Problem statement. Quote the data below in full, minus the images.

Provided material.
-- Begin --

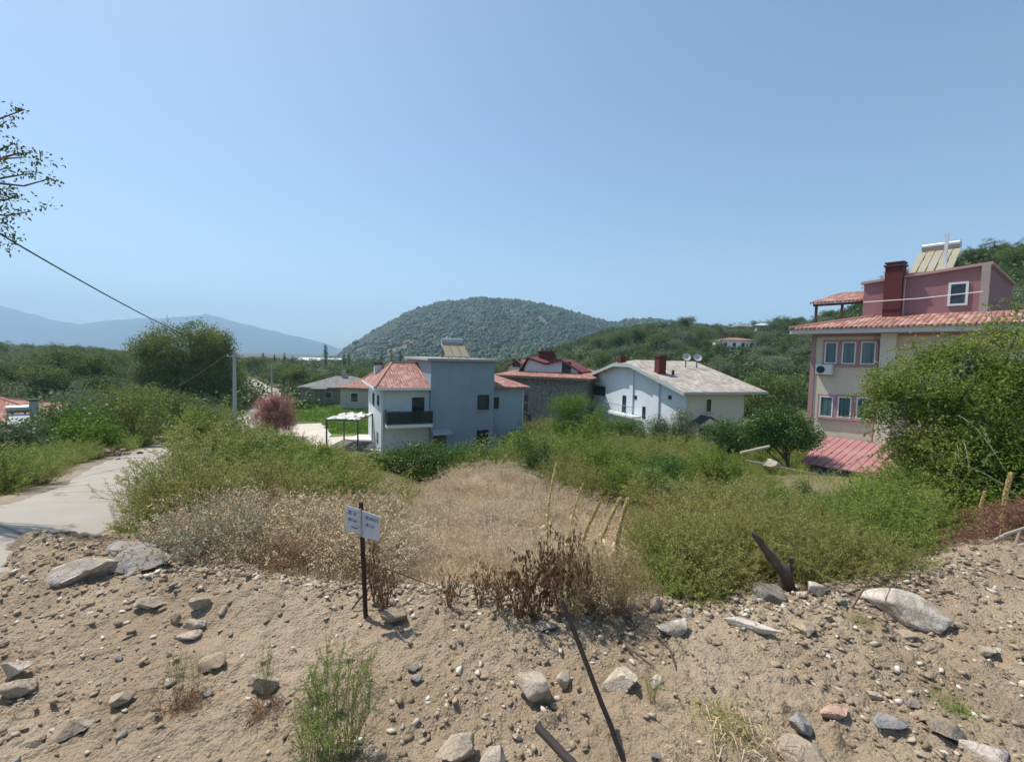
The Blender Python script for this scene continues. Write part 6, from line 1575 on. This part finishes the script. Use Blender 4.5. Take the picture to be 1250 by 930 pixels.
# loose stones: the countable ones
rg = np.random.default_rng(31)
RM = []
for k in range(14):
    V, F = rock_arr(300 + k, 2, 12, .05, .35); V = V * np.array([1, rg.uniform(.5, .95), rg.uniform(.28, .6)]); RM.append(np_mesh('loose_stone', V, F, False))
    RM[-1].materials.append([R_PALE, R_TAN, R_TAN, R_GREY][k % 4])
def stone_place(rg):
    while True:
        if rg.uniform() < .42:
            x = rg.uniform(-4.2, 5.6); y = float(edge(x)) + rg.normal(-.15, .22)
        else:
            y = 1.2 + 3.2 * rg.uniform() ** .8; x = rg.uniform(-1.3, 1.3) * y
        if x < roadR(y) + .1 or y < 1.0: continue
        if rg.uniform() < np.clip(vnoise([x * 1.1], [y * 1.1], 61)[0] * 2.4 - .7, .05, 1): return x, y
for i in range(290):
    x, y = stone_place(rg); s = .014 + .032 * rg.uniform() ** 2.2 + .004 * y
    o = bpy.data.objects.new('loose_stone', RM[i % 14]); COL.objects.link(o); o.location = (x, y, dhs(x, y) + s * .28); o.scale = (s, s, s)
    o.rotation_euler = (rg.uniform(-.3, .3), rg.uniform(-.3, .3), rg.uniform(0, 6.28)); tag(o, 'loose fist-sized stone strewn over the bare dirt', 'stone', 'loose stones on the dirt')
for i in range(95):
    u = rg.uniform(455, 1240); x = (u - 625) / 560 * 3.9; y = float(edge(x)) + rg.normal(-.12, .12); x = (u - 625) / 560 * y; s = .022 + .045 * rg.uniform() ** 2
    o = bpy.data.objects.new('rubble_chunk', RM[[0, 4, 8, 12, 1, 5][i % 6]]); COL.objects.link(o); o.location = (x, y, dhs(x, y) + s * .2); o.scale = (s, s * rg.uniform(.7, 1.2), s)
    o.rotation_euler = (rg.uniform(-.5, .5), rg.uniform(-.5, .5), rg.uniform(0, 6.28)); tag(o, 'broken pale rubble chunk on the lip where the dirt meets the weeds', 'rubble', 'rubble chunks along the lip')
def pebbles(n):
    rg = np.random.default_rng(33); Vs = []; Fs = []; As = []; off = 0
    base = []
    for k in range(12):
        V, F = rock_arr(400 + k, 1, 6, .05, .4); V = V * rg.uniform(.45, 1.35, (len(V), 1)); base.append((V * np.array([1, .72, .32 + .03 * k]), F))
    m = n * 4; y = 1.0 + 4.4 * rg.uniform(0, 1, m) ** 1.15; x = rg.uniform(-1.35, 1.35, m) * y
    e = rg.uniform(0, 1, m) < .3; y = np.where(e, edge(x) + rg.normal(-.1, .22, m), y)
    ok = (x > roadR(y) - .2) & (y > .9) & (y < edge(x) + .5) & (rg.uniform(0, 1, m) < np.clip(fbm(x * 1.3, y * 1.3, 63, 3) * 3.2 - 1.05, .14, 1))
    x = x[ok][:n]; y = y[ok][:n]; n = len(x); z = dirt_h(x, y); s = (.0026 + .024 * rg.uniform(0, 1, n) ** 9) * (1 + .15 * y)
    a = rg.uniform(0, 2 * PI, n)
    for i in range(n):
        V, F = base[i % 12]; c, s_ = math.cos(a[i]), math.sin(a[i])
        W = V * s[i]; Vs.append(np.stack([W[:, 0] * c - W[:, 1] * s_ + x[i], W[:, 0] * s_ + W[:, 1] * c + y[i], W[:, 2] + z[i] + s[i] * .2], -1)); Fs.append(F + off); off += len(V)
        As.append(np.full(len(F), rg.uniform()))
    me = np_mesh('gravel_stones', np.concatenate(Vs), np.concatenate(Fs), False, [('var', 'FACE', 'FLOAT', np.concatenate(As))])
    m_ = NT('pebble_mix'); at = m_.n('ShaderNodeAttribute'); at.attribute_name = 'var'
    col = m_.ramp(at.outputs['Fac'], [(0, (.21, .155, .10)), (.5, (.30, .23, .155)), (.74, (.38, .305, .22)), (.9, (.50, .43, .33)), (1, (.64, .58, .49))])
    m_.bsdf(col, .95, spec=.1)
    o = link('gravel', me, m_.m); struct(o, 'stuff'); tag(o, 'small gravel and crumbs of soil scattered all over the bare dirt', 'gravel')
pebbles(52000)

# ---- hand-lettered sign on its post
def sign():
    q = hitd(447, 752); B = Vector((q.x, q.y, dhs(q.x, q.y) - .08)); r = empty('plot_sign', B, 0, 'small hand-lettered white sign on a dark rusty post', 'sign')
    top = P(440.5, 613, q.y + .02) - B; top = Vector(top)
    MB().tube([(0, 0, 0), top], .017, 8).build('post', plain('rusty_iron', (.055, .032, .022), .8, .4, 8, .4, .004), r)
    M_S = plain('sign_white', (.56, .58, .62), .55, .06, 4, .05, dist=.002); M_I = plain('ink', (.15, .15, .24), .7, .2)
    yb = q.y - .03
    def board(uvs, off):
        pts = [P(u, v, yb + off + (u - 422) * .0006) - B for u, v in uvs]
        MB().prism([tuple(p) for p in pts], (0, .006, 0)).build('board', M_S, r); return pts
    b1 = board([(422, 616.5), (438.8, 622), (439.5, 652.5), (421.5, 646)], 0)
    b2 = board([(441.8, 623.2), (463.8, 630.5), (463, 660.5), (442.5, 655.5)], .0)
    MB().tube([P(440, 621, yb - .015) - B, P(441, 655, yb - .012) - B], .006, 6).build('clamp_strip', M_METAL, r)
    def txt(s, u, v, size, ang):
        cu = bpy.data.curves.new('lettering', 'FONT'); cu.body = s; cu.size = size; cu.extrude = .0006; cu.offset = .0006
        ob = bpy.data.objects.new('t', cu); me = bpy.data.meshes.new_from_object(ob); bpy.data.objects.remove(ob)
        p = P(u, v, yb + (u - 422) * .0006 - .004) - B
        o = link('lettering', me, M_I, r); o.location = p; o.rotation_euler = (PI / 2, ang, 0)
    A1, A2 = .30, .30
    txt('SL E', 424, 626.5, .036, A1); txt('Sal lun', 424.5, 634.5, .025, A1); txt('ELAND', 445.5, 633, .030, A2); txt('Su Lu', 446, 641.5, .028, A2)
    p0 = P(428.5, 642.5, yb - .004) - B; p1 = P(437, 645, yb - .004) - B
    MB().tube([p0, (p0 + p1) / 2 + Vector((0, 0, -.002)), p1], .0035, 4).build('dash_mark', M_I, r)
sign()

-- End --

Completed task.
The Blender Python script for this scene continues. Write part 6, from line 1575 on. This part finishes the script. Use Blender 4.5. Take the picture to be 1250 by 930 pixels.
# loose stones: the countable ones
rg = np.random.default_rng(31)
RM = []
for k in range(14):
    V, F = rock_arr(300 + k, 2, 12, .05, .35); V = V * np.array([1, rg.uniform(.5, .95), rg.uniform(.28, .6)]); RM.append(np_mesh('loose_stone', V, F, False))
    RM[-1].materials.append([R_PALE, R_TAN, R_TAN, R_GREY][k % 4])
def stone_place(rg):
    while True:
        if rg.uniform() < .42:
            x = rg.uniform(-4.2, 5.6); y = float(edge(x)) + rg.normal(-.15, .22)
        else:
            y = 1.2 + 3.2 * rg.uniform() ** .8; x = rg.uniform(-1.3, 1.3) * y
        if x < roadR(y) + .1 or y < 1.0: continue
        if rg.uniform() < np.clip(vnoise([x * 1.1], [y * 1.1], 61)[0] * 2.4 - .7, .05, 1): return x, y
for i in range(290):
    x, y = stone_place(rg); s = .014 + .032 * rg.uniform() ** 2.2 + .004 * y
    o = bpy.data.objects.new('loose_stone', RM[i % 14]); COL.objects.link(o); o.location = (x, y, dhs(x, y) + s * .28); o.scale = (s, s, s)
    o.rotation_euler = (rg.uniform(-.3, .3), rg.uniform(-.3, .3), rg.uniform(0, 6.28)); tag(o, 'loose fist-sized stone strewn over the bare dirt', 'stone', 'loose stones on the dirt')
for i in range(95):
    u = rg.uniform(455, 1240); x = (u - 625) / 560 * 3.9; y = float(edge(x)) + rg.normal(-.12, .12); x = (u - 625) / 560 * y; s = .022 + .045 * rg.uniform() ** 2
    o = bpy.data.objects.new('rubble_chunk', RM[[0, 4, 8, 12, 1, 5][i % 6]]); COL.objects.link(o); o.location = (x, y, dhs(x, y) + s * .2); o.scale = (s, s * rg.uniform(.7, 1.2), s)
    o.rotation_euler = (rg.uniform(-.5, .5), rg.uniform(-.5, .5), rg.uniform(0, 6.28)); tag(o, 'broken pale rubble chunk on the lip where the dirt meets the weeds', 'rubble', 'rubble chunks along the lip')
def pebbles(n):
    rg = np.random.default_rng(33); Vs = []; Fs = []; As = []; off = 0
    base = []
    for k in range(12):
        V, F = rock_arr(400 + k, 1, 6, .05, .4); V = V * rg.uniform(.45, 1.35, (len(V), 1)); base.append((V * np.array([1, .72, .32 + .03 * k]), F))
    m = n * 4; y = 1.0 + 4.4 * rg.uniform(0, 1, m) ** 1.15; x = rg.uniform(-1.35, 1.35, m) * y
    e = rg.uniform(0, 1, m) < .3; y = np.where(e, edge(x) + rg.normal(-.1, .22, m), y)
    ok = (x > roadR(y) - .2) & (y > .9) & (y < edge(x) + .5) & (rg.uniform(0, 1, m) < np.clip(fbm(x * 1.3, y * 1.3, 63, 3) * 3.2 - 1.05, .14, 1))
    x = x[ok][:n]; y = y[ok][:n]; n = len(x); z = dirt_h(x, y); s = (.0026 + .024 * rg.uniform(0, 1, n) ** 9) * (1 + .15 * y)
    a = rg.uniform(0, 2 * PI, n)
    for i in range(n):
        V, F = base[i % 12]; c, s_ = math.cos(a[i]), math.sin(a[i])
        W = V * s[i]; Vs.append(np.stack([W[:, 0] * c - W[:, 1] * s_ + x[i], W[:, 0] * s_ + W[:, 1] * c + y[i], W[:, 2] + z[i] + s[i] * .2], -1)); Fs.append(F + off); off += len(V)
        As.append(np.full(len(F), rg.uniform()))
    me = np_mesh('gravel_stones', np.concatenate(Vs), np.concatenate(Fs), False, [('var', 'FACE', 'FLOAT', np.concatenate(As))])
    m_ = NT('pebble_mix'); at = m_.n('ShaderNodeAttribute'); at.attribute_name = 'var'
    col = m_.ramp(at.outputs['Fac'], [(0, (.21, .155, .10)), (.5, (.30, .23, .155)), (.74, (.38, .305, .22)), (.9, (.50, .43, .33)), (1, (.64, .58, .49))])
    m_.bsdf(col, .95, spec=.1)
    o = link('gravel', me, m_.m); struct(o, 'stuff'); tag(o, 'small gravel and crumbs of soil scattered all over the bare dirt', 'gravel')
pebbles(52000)

# ---- hand-lettered sign on its post
def sign():
    q = hitd(447, 752); B = Vector((q.x, q.y, dhs(q.x, q.y) - .08)); r = empty('plot_sign', B, 0, 'small hand-lettered white sign on a dark rusty post', 'sign')
    top = P(440.5, 613, q.y + .02) - B; top = Vector(top)
    MB().tube([(0, 0, 0), top], .017, 8).build('post', plain('rusty_iron', (.055, .032, .022), .8, .4, 8, .4, .004), r)
    M_S = plain('sign_white', (.56, .58, .62), .55, .06, 4, .05, dist=.002); M_I = plain('ink', (.15, .15, .24), .7, .2)
    yb = q.y - .03
    def board(uvs, off):
        pts = [P(u, v, yb + off + (u - 422) * .0006) - B for u, v in uvs]
        MB().prism([tuple(p) for p in pts], (0, .006, 0)).build('board', M_S, r); return pts
    b1 = board([(422, 616.5), (438.8, 622), (439.5, 652.5), (421.5, 646)], 0)
    b2 = board([(441.8, 623.2), (463.8, 630.5), (463, 660.5), (442.5, 655.5)], .0)
    MB().tube([P(440, 621, yb - .015) - B, P(441, 655, yb - .012) - B], .006, 6).build('clamp_strip', M_METAL, r)
    def txt(s, u, v, size, ang):
        cu = bpy.data.curves.new('lettering', 'FONT'); cu.body = s; cu.size = size; cu.extrude = .0006; cu.offset = .0006
        ob = bpy.data.objects.new('t', cu); me = bpy.data.meshes.new_from_object(ob); bpy.data.objects.remove(ob)
        p = P(u, v, yb + (u - 422) * .0006 - .004) - B
        o = link('lettering', me, M_I, r); o.location = p; o.rotation_euler = (PI / 2, ang, 0)
    A1, A2 = .30, .30
    txt('SL E', 424, 626.5, .036, A1); txt('Sal lun', 424.5, 634.5, .025, A1); txt('ELAND', 445.5, 633, .030, A2); txt('Su Lu', 446, 641.5, .028, A2)
    p0 = P(428.5, 642.5, yb - .004) - B; p1 = P(437, 645, yb - .004) - B
    MB().tube([p0, (p0 + p1) / 2 + Vector((0, 0, -.002)), p1], .0035, 4).build('dash_mark', M_I, r)
sign()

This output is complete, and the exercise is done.